The president told reporters he is strongly considering a full withdrawal from NATO after European allies refused to join the Iran campaign, open their bases, or help clear the Strait of Hormuz. His own Secretary of State says Washington may need to re-examine the relationship entirely.
Donald Trump has taken his long-running war of words with NATO to an entirely new level — telling reporters at the White House that he is strongly considering pulling the United States out of the 75-year-old military alliance altogether. The threat landed during a tense sit-down with NATO Secretary-General Mark Rutte, where the president called the organisation a "paper tiger" and accused its European members of abandoning the United States when it mattered most. He said he was "never swayed by NATO" and described the alliance's refusal to back the Iran campaign as "a great test" that Europe had failed spectacularly.
The fracture between Washington and its traditional allies has been widening since the US and Israel launched their joint air offensive against Iran on February 28. European nations refused to allow American forces to use bases on their soil for strikes on Iranian targets, declined to contribute warships to secure the Strait of Hormuz — where more than 600 commercial vessels remain stranded — and continued to block Trump's attempts to acquire Greenland from Denmark. Secretary of State Marco Rubio poured fuel on the fire by telling a television interviewer that the administration may need to "re-examine" the entire US–NATO relationship once the Iran conflict is resolved. The comments sent shockwaves through European defence ministries, with several holding emergency consultations about the potential collapse of the transatlantic security framework that has underpinned Western defence since 1949.
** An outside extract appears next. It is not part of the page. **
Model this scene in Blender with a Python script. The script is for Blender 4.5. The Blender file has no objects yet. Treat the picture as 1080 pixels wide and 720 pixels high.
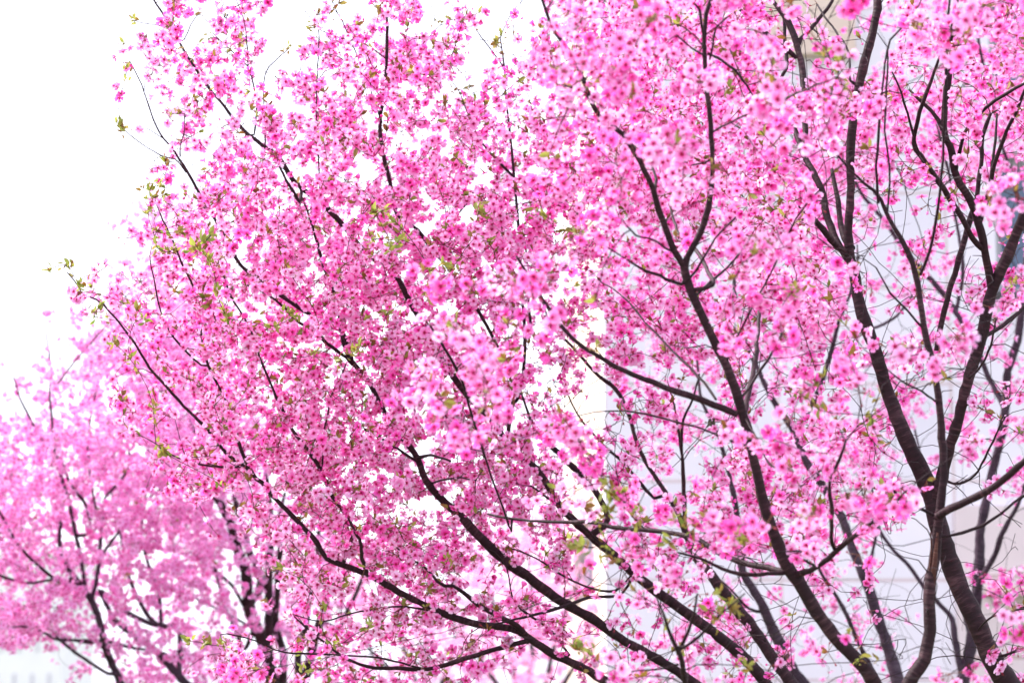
import bpy, math, random
import numpy as np
from mathutils import Vector, Matrix

random.seed(7)
rng = np.random.default_rng(11)
C = bpy.context.scene
COL = C.collection

# ------------------------------------------------------------------ camera, sky, sun, exposure
PITCH = math.radians(9.5)
CAM_Z = 1.6
K = 0.45 / 1080.0                       # metres per photo pixel at one metre (80 mm lens on 36 mm)
cam_d = bpy.data.cameras.new('camera')
cam = bpy.data.objects.new('camera', cam_d)
COL.objects.link(cam)
cam.location = (0, 0, CAM_Z)
cam.rotation_euler = (math.pi / 2 + PITCH, 0, 0)
cam_d.sensor_width = 36
cam_d.lens = 80
cam_d.clip_end = 2000
cam_d.dof.use_dof = True
cam_d.dof.focus_distance = 5.4
cam_d.dof.aperture_fstop = 4.2
cam_d.dof.aperture_blades = 8
C.camera = cam

SUN_EL, SUN_ROT = math.radians(48), math.radians(292)
w = bpy.data.worlds.new('World')
C.world = w
w.use_nodes = True
wn, wl = w.node_tree.nodes, w.node_tree.links
wn.clear()
sky = wn.new('ShaderNodeTexSky')
sky.sky_type = 'NISHITA'
sky.sun_disc = False
sky.sun_elevation = SUN_EL
sky.sun_rotation = SUN_ROT
sky.dust_density = 4.0
sky.air_density = 1.2
hsv = wn.new('ShaderNodeHueSaturation')     # a bright overcast: the blue mostly veiled
hsv.inputs['Saturation'].default_value = 0.5
bg = wn.new('ShaderNodeBackground')
bg.inputs['Strength'].default_value = 0.15
wo = wn.new('ShaderNodeOutputWorld')
wl.new(sky.outputs[0], hsv.inputs['Color'])
veil = wn.new('ShaderNodeMix'); veil.data_type = 'RGBA'   # even cloud cover
veil.inputs['Factor'].default_value = 0.65
veil.inputs['B'].default_value = (5.0, 4.95, 5.9, 1)
wl.new(hsv.outputs[0], veil.inputs['A'])
wl.new(veil.outputs['Result'], bg.inputs['Color'])
wl.new(bg.outputs[0], wo.inputs['Surface'])

sd = bpy.data.lights.new('sun', 'SUN')
sd.energy = 3.0
sd.angle = math.radians(7)
sd.color = (1.0, 0.96, 0.92)
so = bpy.data.objects.new('sun', sd)
COL.objects.link(so)
sdir = Vector((math.sin(SUN_ROT) * math.cos(SUN_EL), math.cos(SUN_ROT) * math.cos(SUN_EL), math.sin(SUN_EL)))
so.rotation_euler = sdir.to_track_quat('Z', 'Y').to_euler()

C.view_settings.view_transform = 'Standard'
C.view_settings.look = 'None'
C.view_settings.exposure = 1.5
C.view_settings.gamma = 1.0
C.view_settings.use_curve_mapping = False
C.cycles.max_bounces = 10
C.cycles.diffuse_bounces = 4
C.cycles.transmission_bounces = 6
C.cycles.use_denoising = True
C.cycles.use_adaptive_sampling = True
C.cycles.adaptive_threshold = 0.02

FW = np.array([0, math.cos(PITCH), math.sin(PITCH)])
UP = np.array([0, -math.sin(PITCH), math.cos(PITCH)])


def P(u, v, d):
    """the point at depth d in front of the camera seen at photo position (u, v)"""
    s = K * d
    return np.array([(u - 540) * s, 0, 0]) + UP * ((360 - v) * s) + FW * d + np.array([0, 0, CAM_Z])


# ------------------------------------------------------------------ object helpers
def tag(o, label=None, cat=None, group=None, kind=None):
    if label: o['label'] = label
    if cat: o['category'] = cat
    if group: o['group'] = group
    if kind: o['kind'] = kind
    return o


def link(name, data, parent=None):
    o = bpy.data.objects.new(name, data)
    COL.objects.link(o)
    if parent is not None:
        o.parent = parent
    return o


def np_mesh(name, verts, quads=None, tris=None, mats=(), fmat=None, attrs=None, smooth=True):
    """mesh from numpy arrays; fmat = material index for quads then tris; attrs = {name: (type, array)} on points"""
    me = bpy.data.meshes.new(name)
    verts = np.asarray(verts, dtype=np.float32)
    nq = 0 if quads is None else len(quads)
    nt = 0 if tris is None else len(tris)
    me.vertices.add(len(verts))
    me.vertices.foreach_set('co', verts.ravel())
    me.loops.add(nq * 4 + nt * 3)
    li = []
    if nq: li.append(np.asarray(quads, dtype=np.int32).ravel())
    if nt: li.append(np.asarray(tris, dtype=np.int32).ravel())
    me.loops.foreach_set('vertex_index', np.concatenate(li))
    me.polygons.add(nq + nt)
    st = np.concatenate([np.arange(nq) * 4, nq * 4 + np.arange(nt) * 3]).astype(np.int32)
    me.polygons.foreach_set('loop_start', st)
    me.polygons.foreach_set('use_smooth', np.full(nq + nt, smooth, dtype=bool))
    if fmat is not None:
        me.polygons.foreach_set('material_index', np.asarray(fmat, dtype=np.int32))
    for m in mats:
        me.materials.append(m)
    for k, (ty, arr) in (attrs or {}).items():
        a = me.attributes.new(k, ty, 'POINT')
        a.data.foreach_set('vector' if ty == 'FLOAT_VECTOR' else 'value', np.asarray(arr, dtype=np.float32).ravel())
    me.update(calc_edges=True)
    me.validate()
    return me


def merge(parts):
    """parts: list of (verts, quads, attr) -> one"""
    vs, qs, at, off = [], [], [], 0
    for v, q, a in parts:
        vs.append(v); qs.append(q + off); at.append(a); off += len(v)
    return np.concatenate(vs), np.concatenate(qs), np.concatenate(at)


def box_arrays(x0, x1, y0, y1, z0, z1):
    v = np.array([[x, y, z] for x in (x0, x1) for y in (y0, y1) for z in (z0, z1)], float)
    q = np.array([[0, 1, 3, 2], [4, 6, 7, 5], [0, 4, 5, 1], [2, 3, 7, 6], [0, 2, 6, 4], [1, 5, 7, 3]])
    return v, q


def boxes(name, bl, mat, parent=None, origin=(0, 0, 0)):
    vs, qs, off = [], [], 0
    for b in bl:
        v, q = box_arrays(*b)
        vs.append(v - np.array(origin)); qs.append(q + off); off += 8
    o = link(name, np_mesh(name, np.concatenate(vs), np.concatenate(qs), mats=[mat], smooth=False), parent)
    if parent is None:
        o.location = origin
    return o


# ------------------------------------------------------------------ materials
def new_mat(name):
    m = bpy.data.materials.new(name)
    m.use_nodes = True
    n = m.node_tree.nodes
    for x in list(n): n.remove(x)
    out = n.new('ShaderNodeOutputMaterial')
    return m, n, m.node_tree.links, out


def ramp(n, stops):
    r = n.new('ShaderNodeValToRGB')
    e = r.color_ramp.elements
    while len(e) > 1: e.remove(e[0])
    e[0].position = stops[0][0]; e[0].color = (*stops[0][1], 1)
    for p, c in stops[1:]:
        x = e.new(p); x.color = (*c, 1)
    return r


def petal_material(name='petal', deep_stops=None, pale_stops=None):
    m, n, l, out = new_mat(name)
    a = n.new('ShaderNodeAttribute'); a.attribute_name = 'fl'
    sep = n.new('ShaderNodeSeparateXYZ'); l.new(a.outputs['Vector'], sep.inputs[0])
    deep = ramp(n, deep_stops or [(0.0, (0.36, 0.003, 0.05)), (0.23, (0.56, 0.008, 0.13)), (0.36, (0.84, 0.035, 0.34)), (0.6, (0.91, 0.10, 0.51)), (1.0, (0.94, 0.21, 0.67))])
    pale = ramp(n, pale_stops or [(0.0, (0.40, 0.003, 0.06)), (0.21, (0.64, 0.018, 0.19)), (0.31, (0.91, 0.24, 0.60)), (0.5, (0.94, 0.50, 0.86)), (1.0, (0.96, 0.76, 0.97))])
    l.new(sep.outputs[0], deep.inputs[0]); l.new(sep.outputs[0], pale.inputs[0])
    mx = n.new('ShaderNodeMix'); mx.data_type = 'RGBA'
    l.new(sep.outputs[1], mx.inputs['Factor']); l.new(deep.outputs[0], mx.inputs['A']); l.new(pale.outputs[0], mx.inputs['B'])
    df = n.new('ShaderNodeBsdfDiffuse'); tr = n.new('ShaderNodeBsdfTranslucent'); ms = n.new('ShaderNodeMixShader')
    ms.inputs[0].default_value = 0.48
    l.new(mx.outputs['Result'], df.inputs['Color']); l.new(mx.outputs['Result'], tr.inputs['Color'])
    l.new(df.outputs[0], ms.inputs[1]); l.new(tr.outputs[0], ms.inputs[2]); l.new(ms.outputs[0], out.inputs[0])
    return m


def thin_material(name, stops, transl=0.35, scale=40):
    m, n, l, out = new_mat(name)
    tc = n.new('ShaderNodeTexCoord'); nz = n.new('ShaderNodeTexNoise'); nz.inputs['Scale'].default_value = scale
    nz.inputs['Detail'].default_value = 2
    l.new(tc.outputs['Object'], nz.inputs['Vector'])
    r = ramp(n, stops); l.new(nz.outputs['Fac'], r.inputs[0])
    df = n.new('ShaderNodeBsdfPrincipled'); df.inputs['Roughness'].default_value = 0.45
    tr = n.new('ShaderNodeBsdfTranslucent'); ms = n.new('ShaderNodeMixShader'); ms.inputs[0].default_value = transl
    l.new(r.outputs[0], df.inputs['Base Color']); l.new(r.outputs[0], tr.inputs['Color'])
    l.new(df.outputs[0], ms.inputs[1]); l.new(tr.outputs[0], ms.inputs[2]); l.new(ms.outputs[0], out.inputs[0])
    return m


def bark_material(name, dark, mid, light):
    m, n, l, out = new_mat(name)
    a = n.new('ShaderNodeAttribute'); a.attribute_name = 'bk'
    mp = n.new('ShaderNodeMapping'); mp.inputs['Scale'].default_value = (22, 22, 130)   # lenticels ring the bark
    l.new(a.outputs['Vector'], mp.inputs[0])
    n1 = n.new('ShaderNodeTexNoise'); n1.inputs['Scale'].default_value = 1.0; n1.inputs['Detail'].default_value = 4; n1.inputs['Roughness'].default_value = 0.65
    l.new(mp.outputs[0], n1.inputs['Vector'])
    n2 = n.new('ShaderNodeTexNoise'); n2.inputs['Scale'].default_value = 9; n2.inputs['Detail'].default_value = 3
    l.new(a.outputs['Vector'], n2.inputs['Vector'])
    add = n.new('ShaderNodeMath'); add.operation = 'MULTIPLY_ADD'; add.inputs[1].default_value = 0.55
    l.new(n1.outputs['Fac'], add.inputs[0])
    m2 = n.new('ShaderNodeMath'); m2.operation = 'MULTIPLY'; m2.inputs[1].default_value = 0.45
    l.new(n2.outputs['Fac'], m2.inputs[0]); l.new(m2.outputs[0], add.inputs[2])
    r = ramp(n, [(0.34, dark), (0.52, mid), (0.70, light)]); l.new(add.outputs[0], r.inputs[0])
    bs = n.new('ShaderNodeBsdfPrincipled'); bs.inputs['Roughness'].default_value = 0.62
    bs.inputs['Specular IOR Level'].default_value = 0.2
    bp = n.new('ShaderNodeBump'); bp.inputs['Strength'].default_value = 0.8; bp.inputs['Distance'].default_value = 0.004
    l.new(n1.outputs['Fac'], bp.inputs['Height']); l.new(bp.outputs[0], bs.inputs['Normal'])
    l.new(r.outputs[0], bs.inputs['Base Color']); l.new(bs.outputs[0], out.inputs[0])
    return m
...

There is a legal guardrail — a 2023 law, ironically co-sponsored by Rubio himself when he was still a senator, bars any president from withdrawing from NATO without explicit Congressional approval. But constitutional scholars warn that the current Supreme Court could side with the executive branch if Trump decides to test it. European leaders are not waiting around to find out. France has renewed its push for an independent European defence force, and Germany is accelerating its military spending programme. The crisis has opened a genuine question about whether the Western alliance can survive a president who treats it as optional — and it arrives at a moment when the United States is already stretched dangerously thin between the Iran war, the Hormuz shipping catastrophe, and mounting tensions in the Indo-Pacific.